Verili durumda, muhalefetteki partiler arasında siyasi, ideolojik ve etnik kimlik farklılıkları olması kaçınılmazdır. Ancak bu farklıkların hiçbiri Türkiye’yi otoriter sisteme mahkûm etmeye, keyfiliğin kurumsallaşmasına, hukuksuzluğa, ekonomik yoksulluğa, temel haklardan yoksunluğa mahkûm edilmesinin meşruiyeti olamaz. Olmamalıdır.
O yüzden muhalefetin yukarıdaki temel ilkeler temelinde daha geniş bir “Demokrasi Bloku/İttifakı” kurmak durumundadırlar.
Bu bir araya gelme hali aynı zamanda yeni dönemde hem geçiş programını hazırlamak hem de siyasi yol haritası çıkarmak açısından önemlidir. Cumhurbaşkanı kadar, yardımcılarının belirlenmesi, geçiş sürecinin yol haritasının kamuoyuna deklare edilmesi kamuoyunu ikna açısından da önemli bir unsur olacaktır.

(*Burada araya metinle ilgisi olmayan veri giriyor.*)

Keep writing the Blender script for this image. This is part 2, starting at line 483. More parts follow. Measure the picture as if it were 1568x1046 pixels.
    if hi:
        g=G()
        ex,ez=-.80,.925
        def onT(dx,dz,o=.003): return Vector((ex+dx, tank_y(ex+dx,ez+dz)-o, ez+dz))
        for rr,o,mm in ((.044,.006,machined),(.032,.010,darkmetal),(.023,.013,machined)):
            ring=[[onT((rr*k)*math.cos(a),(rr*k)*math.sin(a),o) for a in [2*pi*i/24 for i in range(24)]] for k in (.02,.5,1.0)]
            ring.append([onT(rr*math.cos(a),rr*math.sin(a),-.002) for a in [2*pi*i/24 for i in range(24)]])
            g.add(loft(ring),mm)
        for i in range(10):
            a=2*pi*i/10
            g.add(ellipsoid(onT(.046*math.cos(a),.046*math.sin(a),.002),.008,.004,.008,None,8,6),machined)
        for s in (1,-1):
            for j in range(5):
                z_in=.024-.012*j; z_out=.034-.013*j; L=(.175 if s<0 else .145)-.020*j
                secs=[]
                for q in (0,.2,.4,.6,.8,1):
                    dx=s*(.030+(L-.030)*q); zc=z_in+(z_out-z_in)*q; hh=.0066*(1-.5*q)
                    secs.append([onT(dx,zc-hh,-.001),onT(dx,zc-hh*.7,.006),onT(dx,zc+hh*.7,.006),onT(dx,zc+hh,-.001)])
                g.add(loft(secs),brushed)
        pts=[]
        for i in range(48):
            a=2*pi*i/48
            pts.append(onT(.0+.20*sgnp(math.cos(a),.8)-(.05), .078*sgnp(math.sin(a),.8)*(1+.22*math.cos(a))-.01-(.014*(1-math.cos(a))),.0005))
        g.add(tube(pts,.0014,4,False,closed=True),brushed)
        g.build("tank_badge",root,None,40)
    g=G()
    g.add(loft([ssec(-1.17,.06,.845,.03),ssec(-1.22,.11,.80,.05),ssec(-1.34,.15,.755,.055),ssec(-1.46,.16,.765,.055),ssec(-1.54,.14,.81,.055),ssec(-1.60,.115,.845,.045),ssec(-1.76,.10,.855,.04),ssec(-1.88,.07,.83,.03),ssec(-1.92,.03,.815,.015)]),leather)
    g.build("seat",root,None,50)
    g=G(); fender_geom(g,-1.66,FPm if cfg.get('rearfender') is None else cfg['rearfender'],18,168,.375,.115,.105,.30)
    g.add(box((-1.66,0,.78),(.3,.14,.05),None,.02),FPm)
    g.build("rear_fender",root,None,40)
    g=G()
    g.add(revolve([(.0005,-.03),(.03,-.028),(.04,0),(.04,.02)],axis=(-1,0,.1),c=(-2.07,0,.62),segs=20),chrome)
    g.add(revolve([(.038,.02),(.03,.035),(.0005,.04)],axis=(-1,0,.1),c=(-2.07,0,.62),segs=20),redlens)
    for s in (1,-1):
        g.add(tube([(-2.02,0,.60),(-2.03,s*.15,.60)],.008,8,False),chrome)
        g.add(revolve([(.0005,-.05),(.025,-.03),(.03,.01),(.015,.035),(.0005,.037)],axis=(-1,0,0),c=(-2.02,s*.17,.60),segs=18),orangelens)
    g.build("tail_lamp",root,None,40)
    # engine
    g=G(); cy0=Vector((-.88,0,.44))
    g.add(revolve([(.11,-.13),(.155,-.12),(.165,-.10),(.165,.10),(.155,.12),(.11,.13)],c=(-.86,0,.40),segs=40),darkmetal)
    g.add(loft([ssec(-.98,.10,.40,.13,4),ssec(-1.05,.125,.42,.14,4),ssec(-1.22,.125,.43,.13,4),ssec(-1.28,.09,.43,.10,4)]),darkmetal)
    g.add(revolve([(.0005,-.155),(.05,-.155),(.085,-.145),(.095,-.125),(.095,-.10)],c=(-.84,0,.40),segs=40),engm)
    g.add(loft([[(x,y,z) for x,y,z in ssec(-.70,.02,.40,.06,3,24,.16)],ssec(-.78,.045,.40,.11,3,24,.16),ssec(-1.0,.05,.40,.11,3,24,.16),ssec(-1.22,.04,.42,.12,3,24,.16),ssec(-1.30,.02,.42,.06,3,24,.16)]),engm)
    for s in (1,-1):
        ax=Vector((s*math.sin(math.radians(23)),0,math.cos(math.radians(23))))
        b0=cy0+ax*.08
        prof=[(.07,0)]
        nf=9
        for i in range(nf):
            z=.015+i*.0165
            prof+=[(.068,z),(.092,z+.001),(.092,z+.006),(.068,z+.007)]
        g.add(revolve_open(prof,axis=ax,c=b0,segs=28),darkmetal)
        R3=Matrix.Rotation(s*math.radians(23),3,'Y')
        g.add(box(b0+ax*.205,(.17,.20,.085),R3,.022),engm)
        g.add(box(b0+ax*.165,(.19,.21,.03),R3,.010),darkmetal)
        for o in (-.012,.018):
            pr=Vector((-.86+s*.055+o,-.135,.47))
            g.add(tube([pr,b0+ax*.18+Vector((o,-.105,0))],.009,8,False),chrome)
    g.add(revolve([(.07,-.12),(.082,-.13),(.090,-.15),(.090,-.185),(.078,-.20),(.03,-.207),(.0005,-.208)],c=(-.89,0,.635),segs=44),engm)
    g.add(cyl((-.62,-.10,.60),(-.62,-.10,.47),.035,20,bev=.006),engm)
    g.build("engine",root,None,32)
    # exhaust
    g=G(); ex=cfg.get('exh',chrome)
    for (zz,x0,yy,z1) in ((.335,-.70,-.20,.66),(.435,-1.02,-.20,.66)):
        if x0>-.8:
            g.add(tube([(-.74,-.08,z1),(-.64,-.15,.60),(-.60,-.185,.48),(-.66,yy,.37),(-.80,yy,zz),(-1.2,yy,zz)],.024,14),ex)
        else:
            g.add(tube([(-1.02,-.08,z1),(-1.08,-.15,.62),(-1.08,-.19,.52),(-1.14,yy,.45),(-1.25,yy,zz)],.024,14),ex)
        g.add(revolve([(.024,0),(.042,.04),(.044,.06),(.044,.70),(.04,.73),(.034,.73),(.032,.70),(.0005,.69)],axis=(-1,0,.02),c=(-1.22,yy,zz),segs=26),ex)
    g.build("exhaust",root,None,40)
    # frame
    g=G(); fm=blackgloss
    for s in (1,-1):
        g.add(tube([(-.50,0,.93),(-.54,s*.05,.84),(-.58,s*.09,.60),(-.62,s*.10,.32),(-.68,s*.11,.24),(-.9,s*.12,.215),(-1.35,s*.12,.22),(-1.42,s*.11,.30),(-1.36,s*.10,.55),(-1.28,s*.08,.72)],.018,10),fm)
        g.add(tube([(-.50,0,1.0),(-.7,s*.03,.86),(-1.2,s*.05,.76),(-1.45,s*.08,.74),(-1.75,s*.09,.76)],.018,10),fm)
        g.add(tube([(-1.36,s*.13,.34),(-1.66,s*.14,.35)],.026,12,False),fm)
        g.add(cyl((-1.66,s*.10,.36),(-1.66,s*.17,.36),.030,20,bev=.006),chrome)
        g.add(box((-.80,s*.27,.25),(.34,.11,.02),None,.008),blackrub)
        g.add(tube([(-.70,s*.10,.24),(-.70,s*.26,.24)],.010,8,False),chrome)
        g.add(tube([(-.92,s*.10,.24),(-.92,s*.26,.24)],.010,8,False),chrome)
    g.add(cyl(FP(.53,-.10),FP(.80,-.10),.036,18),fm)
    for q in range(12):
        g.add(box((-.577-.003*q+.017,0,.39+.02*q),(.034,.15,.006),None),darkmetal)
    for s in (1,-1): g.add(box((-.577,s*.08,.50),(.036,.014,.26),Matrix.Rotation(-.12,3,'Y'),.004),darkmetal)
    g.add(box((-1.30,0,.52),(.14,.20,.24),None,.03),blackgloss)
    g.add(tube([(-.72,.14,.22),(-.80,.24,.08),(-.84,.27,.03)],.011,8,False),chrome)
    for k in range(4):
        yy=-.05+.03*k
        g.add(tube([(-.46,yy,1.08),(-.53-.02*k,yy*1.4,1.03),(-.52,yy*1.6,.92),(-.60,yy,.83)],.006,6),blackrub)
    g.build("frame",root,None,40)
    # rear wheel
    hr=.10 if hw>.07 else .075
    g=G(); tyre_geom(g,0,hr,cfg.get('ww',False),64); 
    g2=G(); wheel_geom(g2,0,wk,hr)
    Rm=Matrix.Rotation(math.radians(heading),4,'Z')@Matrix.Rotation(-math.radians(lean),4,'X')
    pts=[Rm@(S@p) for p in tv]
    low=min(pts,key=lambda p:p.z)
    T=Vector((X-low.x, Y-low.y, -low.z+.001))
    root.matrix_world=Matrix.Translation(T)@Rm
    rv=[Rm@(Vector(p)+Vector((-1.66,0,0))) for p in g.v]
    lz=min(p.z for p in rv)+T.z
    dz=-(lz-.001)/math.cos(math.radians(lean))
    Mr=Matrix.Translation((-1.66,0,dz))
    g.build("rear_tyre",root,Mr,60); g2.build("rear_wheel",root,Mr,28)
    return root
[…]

Bu geniş katılımlı birliktelik sağlandıktan sonra adayın kimliği daha sembolik hale gelecektir. Elbette adayın siyasal gücü önemli bir kriter olacaktır. Ama bundan daha önemlisi geniş blok/ittifakı temsil gücü olacaktır.
ERDOĞAN ADAYLIKTAN VAZGEÇERSE ŞAŞIRMAYIN
Muhalefet partilerinin bunu başarabilmesinin kaçınılmaz sonuçlarından bir tanesi de henüz resmi olmasa da adaylığı açık olan Erdoğan’ın adaylığını gözden geçirmesi olabilir.
Hemen Erdoğan asla vazgeçmez diyebilirsiniz. Elbette bu da olası ama seçim sathı mahalline girildiğinde yapılacak kamuoyu araştırmalarının sonuçları ile gündem gelebilir.
Bu olasılığın gerçekleşme koşulu, muhalefetin belirleyeceği adayın Erdoğan’ı açık ara geçip Cumhurbaşkanı olma potansiyelidir. O yüzden muhalefet adayının “kazanabilecek” değil, “kazanacak” adaylardan biri olması bu olasılığı daha da güçlendirecektir.
Bu olasılığı gerçek kılacak olan şey ise, muhalefetteki siyasi partilerin kendi “küçük iktidar”larını korumaları değil, büyük iktidar olan Türkiye’yi kazanma arzuları ve bu hedefteki samimiyetleri olacaktır.
Özetle muhalefetin bu aşamadaki önceliği siyasi, ideolojik, etnik farkları bir kenara bırakarak parlamenter sistem, demokrasi, adalet, özgürlük ortak keseninde daha geniş bir blok/ittifak kurmak olmalıdır. Bu aynı zamanda toplumun farklı kesimlerinden aynı hedefe ulaşmak için daha çok destek almayı sağlayacak formüldür.
Not: HDP’nin dün açıkladığı 11 Maddelik Tutum Belgesi’nin başlığı -“Hep Beraber Kazanalım”- bu açıdan hayli ironiktir. Sadece etnik kimliğinden dolayı HDP’yi bir kenara koyan, ikincilleştiren her bakış sorunludur.
HDP’nin siyaseten güçlenmesi, HDP içinde siyaseti savununlar kadar muhalefetin HDP’ye el uzatması ile mümkündür. Yüzde 1’in bile önemli olduğu bu seçim sisteminde muhalefetteki her partinin önemi, oy oranlarından çok, bu düzeni değiştirme konusundaki samimi iradelerinde olacaktır.